Je crois pouvoir dire qu’il existe une atmosphère de vraie coopération. Les liens personnels, par exemple entre les directeurs de la DGSE, de la DCRI et moi-même, y contribuent. Je dois également veiller au financement des grands programmes d’investissement technologiques. Et proposer des arbitrages, comme ce fut le cas récemment avec Musis, le programme européen d’imagerie par satellite, qui doit succéder à Helios II B à la fin de 2016, ou pour les priorités de recherche de nos services.
Des voix se sont élevées pour dénoncer la mainmise de l’Elysée sur le renseignement. Fallait-il placer le coordonnateur auprès de la présidence ?
C’était inévitable dans notre système institutionnel, car si le coordonnateur n’y était pas, les services y trouveraient toujours une autre instance d’appel. Jusqu’à une date récente, les responsables politiques avaient tendance à se méfier des services, considérés comme sulfureux.
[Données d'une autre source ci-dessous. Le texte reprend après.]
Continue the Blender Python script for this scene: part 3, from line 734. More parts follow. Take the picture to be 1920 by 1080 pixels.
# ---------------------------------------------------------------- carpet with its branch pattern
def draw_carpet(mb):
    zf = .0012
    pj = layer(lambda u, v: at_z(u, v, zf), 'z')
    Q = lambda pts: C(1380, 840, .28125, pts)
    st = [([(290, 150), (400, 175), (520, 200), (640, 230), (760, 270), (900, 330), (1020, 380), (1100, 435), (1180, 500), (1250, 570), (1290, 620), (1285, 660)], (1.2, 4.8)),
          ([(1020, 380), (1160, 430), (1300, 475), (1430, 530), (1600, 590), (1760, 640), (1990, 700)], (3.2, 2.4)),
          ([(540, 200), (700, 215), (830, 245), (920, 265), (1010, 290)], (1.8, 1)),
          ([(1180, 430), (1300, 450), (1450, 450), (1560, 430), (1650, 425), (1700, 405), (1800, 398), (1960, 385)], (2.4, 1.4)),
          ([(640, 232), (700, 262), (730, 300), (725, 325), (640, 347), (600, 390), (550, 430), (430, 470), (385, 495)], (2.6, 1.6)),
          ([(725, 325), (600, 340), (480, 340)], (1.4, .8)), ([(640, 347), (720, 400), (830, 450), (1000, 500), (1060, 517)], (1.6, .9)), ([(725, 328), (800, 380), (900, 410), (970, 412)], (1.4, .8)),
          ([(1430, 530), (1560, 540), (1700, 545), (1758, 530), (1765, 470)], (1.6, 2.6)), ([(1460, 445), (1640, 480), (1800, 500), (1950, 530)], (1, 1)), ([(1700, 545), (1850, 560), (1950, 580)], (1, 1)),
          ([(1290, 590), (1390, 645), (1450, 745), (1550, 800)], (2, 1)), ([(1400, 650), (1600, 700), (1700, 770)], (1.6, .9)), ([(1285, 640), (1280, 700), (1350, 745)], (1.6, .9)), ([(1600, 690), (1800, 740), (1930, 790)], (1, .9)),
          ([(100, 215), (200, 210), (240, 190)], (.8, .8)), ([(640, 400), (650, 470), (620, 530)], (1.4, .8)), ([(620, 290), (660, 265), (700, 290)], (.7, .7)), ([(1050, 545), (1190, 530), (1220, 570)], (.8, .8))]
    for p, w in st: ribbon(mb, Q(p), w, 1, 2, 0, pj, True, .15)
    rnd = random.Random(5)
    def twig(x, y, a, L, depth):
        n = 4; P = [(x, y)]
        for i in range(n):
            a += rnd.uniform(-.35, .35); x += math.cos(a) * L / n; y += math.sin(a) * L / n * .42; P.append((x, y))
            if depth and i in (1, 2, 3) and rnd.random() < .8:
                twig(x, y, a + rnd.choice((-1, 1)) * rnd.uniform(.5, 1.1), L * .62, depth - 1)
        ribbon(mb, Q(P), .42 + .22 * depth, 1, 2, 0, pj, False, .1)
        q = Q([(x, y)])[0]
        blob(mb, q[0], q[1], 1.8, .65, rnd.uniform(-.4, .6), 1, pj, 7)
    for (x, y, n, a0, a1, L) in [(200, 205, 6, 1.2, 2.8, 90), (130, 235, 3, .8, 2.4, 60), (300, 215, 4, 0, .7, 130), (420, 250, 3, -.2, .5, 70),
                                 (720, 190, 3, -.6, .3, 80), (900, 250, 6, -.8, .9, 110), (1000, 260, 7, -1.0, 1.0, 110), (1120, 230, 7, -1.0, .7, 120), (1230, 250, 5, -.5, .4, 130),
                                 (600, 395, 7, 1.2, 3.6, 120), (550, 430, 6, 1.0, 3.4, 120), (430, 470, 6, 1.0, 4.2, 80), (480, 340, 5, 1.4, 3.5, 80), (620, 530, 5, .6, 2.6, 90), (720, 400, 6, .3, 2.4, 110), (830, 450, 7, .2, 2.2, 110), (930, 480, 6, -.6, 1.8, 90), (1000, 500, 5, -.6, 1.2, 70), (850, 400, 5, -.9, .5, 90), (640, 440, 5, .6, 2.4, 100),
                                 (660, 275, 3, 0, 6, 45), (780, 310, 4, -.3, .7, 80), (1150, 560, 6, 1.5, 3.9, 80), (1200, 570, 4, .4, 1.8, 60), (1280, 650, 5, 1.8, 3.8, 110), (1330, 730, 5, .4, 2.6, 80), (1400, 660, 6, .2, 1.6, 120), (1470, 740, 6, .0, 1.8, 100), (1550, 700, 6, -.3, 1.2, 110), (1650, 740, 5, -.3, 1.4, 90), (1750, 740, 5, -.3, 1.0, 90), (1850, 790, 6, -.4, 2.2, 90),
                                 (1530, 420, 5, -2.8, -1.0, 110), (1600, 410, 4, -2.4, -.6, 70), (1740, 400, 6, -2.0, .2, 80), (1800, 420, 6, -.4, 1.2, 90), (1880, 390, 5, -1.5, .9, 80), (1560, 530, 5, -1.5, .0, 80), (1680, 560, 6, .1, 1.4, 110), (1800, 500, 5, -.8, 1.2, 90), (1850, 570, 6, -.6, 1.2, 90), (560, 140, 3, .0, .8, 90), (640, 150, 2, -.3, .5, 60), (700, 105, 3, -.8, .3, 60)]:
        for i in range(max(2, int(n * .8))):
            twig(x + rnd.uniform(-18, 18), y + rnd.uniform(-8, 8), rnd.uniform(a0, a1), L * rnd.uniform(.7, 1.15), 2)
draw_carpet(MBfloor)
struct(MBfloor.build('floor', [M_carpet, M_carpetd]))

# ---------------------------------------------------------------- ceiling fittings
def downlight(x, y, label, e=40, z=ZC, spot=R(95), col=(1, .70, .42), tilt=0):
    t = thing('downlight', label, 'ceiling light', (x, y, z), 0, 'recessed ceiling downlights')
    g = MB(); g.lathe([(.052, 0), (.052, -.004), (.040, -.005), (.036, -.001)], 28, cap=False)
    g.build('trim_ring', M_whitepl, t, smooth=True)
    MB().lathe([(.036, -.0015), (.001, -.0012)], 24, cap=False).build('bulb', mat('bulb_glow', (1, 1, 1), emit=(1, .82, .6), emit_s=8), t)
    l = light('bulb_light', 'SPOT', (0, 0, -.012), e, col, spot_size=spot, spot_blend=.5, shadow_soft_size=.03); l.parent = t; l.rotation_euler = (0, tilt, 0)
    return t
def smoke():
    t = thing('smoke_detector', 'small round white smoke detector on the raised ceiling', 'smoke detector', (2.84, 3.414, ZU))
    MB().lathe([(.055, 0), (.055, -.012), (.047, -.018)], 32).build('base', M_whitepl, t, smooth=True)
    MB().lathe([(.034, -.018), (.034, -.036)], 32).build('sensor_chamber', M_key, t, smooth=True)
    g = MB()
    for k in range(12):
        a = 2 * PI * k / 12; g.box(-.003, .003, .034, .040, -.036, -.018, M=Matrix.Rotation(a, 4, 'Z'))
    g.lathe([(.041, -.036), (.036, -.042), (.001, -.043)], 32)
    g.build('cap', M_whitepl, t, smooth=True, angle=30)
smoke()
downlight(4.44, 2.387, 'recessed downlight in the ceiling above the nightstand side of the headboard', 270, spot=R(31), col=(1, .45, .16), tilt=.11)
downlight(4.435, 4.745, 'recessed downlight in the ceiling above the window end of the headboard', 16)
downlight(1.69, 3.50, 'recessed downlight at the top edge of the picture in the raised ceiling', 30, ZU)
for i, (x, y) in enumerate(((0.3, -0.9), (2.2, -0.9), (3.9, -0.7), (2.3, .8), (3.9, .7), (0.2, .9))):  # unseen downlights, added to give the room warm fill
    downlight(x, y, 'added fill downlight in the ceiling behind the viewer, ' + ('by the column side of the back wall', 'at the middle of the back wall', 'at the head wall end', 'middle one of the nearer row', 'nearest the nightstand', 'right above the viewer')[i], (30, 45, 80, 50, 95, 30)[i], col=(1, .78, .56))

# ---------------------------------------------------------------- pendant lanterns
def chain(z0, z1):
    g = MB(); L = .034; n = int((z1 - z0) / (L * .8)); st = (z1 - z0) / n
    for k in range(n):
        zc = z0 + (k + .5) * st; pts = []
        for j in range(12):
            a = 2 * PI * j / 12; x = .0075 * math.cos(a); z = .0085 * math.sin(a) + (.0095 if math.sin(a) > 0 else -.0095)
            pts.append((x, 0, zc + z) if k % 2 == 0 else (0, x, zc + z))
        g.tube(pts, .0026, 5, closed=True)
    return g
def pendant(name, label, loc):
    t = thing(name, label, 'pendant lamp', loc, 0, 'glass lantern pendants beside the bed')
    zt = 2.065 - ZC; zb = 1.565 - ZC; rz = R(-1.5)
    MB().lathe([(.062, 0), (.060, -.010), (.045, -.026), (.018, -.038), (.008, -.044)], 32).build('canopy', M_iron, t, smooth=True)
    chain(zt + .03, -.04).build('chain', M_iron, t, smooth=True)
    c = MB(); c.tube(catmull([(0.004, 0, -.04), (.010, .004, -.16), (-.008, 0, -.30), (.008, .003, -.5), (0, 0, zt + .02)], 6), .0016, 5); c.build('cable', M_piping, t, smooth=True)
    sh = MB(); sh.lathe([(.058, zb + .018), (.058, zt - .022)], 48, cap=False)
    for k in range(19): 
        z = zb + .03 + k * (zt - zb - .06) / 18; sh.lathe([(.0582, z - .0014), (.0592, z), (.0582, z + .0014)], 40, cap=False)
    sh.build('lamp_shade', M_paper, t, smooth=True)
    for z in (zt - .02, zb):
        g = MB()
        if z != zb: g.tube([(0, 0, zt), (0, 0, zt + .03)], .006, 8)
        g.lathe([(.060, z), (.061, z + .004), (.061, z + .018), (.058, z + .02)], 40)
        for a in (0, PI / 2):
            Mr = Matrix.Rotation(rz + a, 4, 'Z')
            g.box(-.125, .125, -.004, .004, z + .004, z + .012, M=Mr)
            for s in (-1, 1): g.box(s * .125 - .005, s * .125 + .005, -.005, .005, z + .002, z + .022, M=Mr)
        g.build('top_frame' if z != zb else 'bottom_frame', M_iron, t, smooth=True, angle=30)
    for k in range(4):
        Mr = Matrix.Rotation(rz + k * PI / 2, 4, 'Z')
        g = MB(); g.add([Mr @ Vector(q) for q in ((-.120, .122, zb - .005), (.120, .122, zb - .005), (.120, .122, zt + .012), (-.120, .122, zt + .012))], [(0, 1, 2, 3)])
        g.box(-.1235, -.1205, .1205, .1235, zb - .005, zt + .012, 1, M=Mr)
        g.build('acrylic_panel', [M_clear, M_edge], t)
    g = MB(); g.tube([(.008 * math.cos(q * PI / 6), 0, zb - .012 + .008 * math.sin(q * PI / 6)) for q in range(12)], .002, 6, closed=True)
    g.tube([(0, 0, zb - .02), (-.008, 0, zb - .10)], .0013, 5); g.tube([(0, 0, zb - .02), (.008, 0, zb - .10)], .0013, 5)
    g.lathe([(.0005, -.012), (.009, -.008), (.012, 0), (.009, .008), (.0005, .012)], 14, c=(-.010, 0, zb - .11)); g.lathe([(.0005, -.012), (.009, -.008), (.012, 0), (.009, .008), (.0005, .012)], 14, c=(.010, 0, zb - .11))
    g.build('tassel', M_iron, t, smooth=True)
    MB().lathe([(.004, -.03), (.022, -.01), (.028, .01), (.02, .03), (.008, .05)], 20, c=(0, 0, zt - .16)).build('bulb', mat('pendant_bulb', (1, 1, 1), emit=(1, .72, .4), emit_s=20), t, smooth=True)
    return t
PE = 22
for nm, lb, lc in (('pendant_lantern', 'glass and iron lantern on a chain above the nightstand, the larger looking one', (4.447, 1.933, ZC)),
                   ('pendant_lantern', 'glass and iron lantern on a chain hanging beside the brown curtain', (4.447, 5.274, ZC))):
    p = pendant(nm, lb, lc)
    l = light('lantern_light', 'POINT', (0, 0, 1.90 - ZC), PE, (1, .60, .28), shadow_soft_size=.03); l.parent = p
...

Un important travail d’assainissement a été réalisé par Nicolas Sarkozy, avec la suppression du renseignement politique et des activités du type "carnets noirs". Le président est le chef des armées et le garant de la sécurité nationale. Il est donc également le chef des services de renseignement et assume ce rôle.
Aujourd’hui, les informations remontent de manière plus systématique au chef de l’Etat. Nous les collectons, puis sélectionnons celles qui nous paraissent devoir être portées à sa connaissance ainsi qu’à celle du Premier ministre. Cette appropriation par le politique s’est aussi traduite par la création de la délégation parlementaire au renseignement.
Les services ont récemment été utilisés pour identifier la source d’un journaliste du Monde. Les mauvaises habitudes ont décidément la vie dure...
Ce à quoi vous faites allusion ne me paraît pas remettre en cause le travail de la Commission nationale des interceptions de sécurité, ni la loi de 1991 qui l’a créée, ni l’action de nos services. Il reste que le paysage des télécommunications a énormément évolué au cours des vingt dernières années. Il faut en tenir compte, en recherchant le juste équilibre entre nos impératifs de sécurité - et donc les besoins des services - et le légitime souci de protection des libertés individuelles.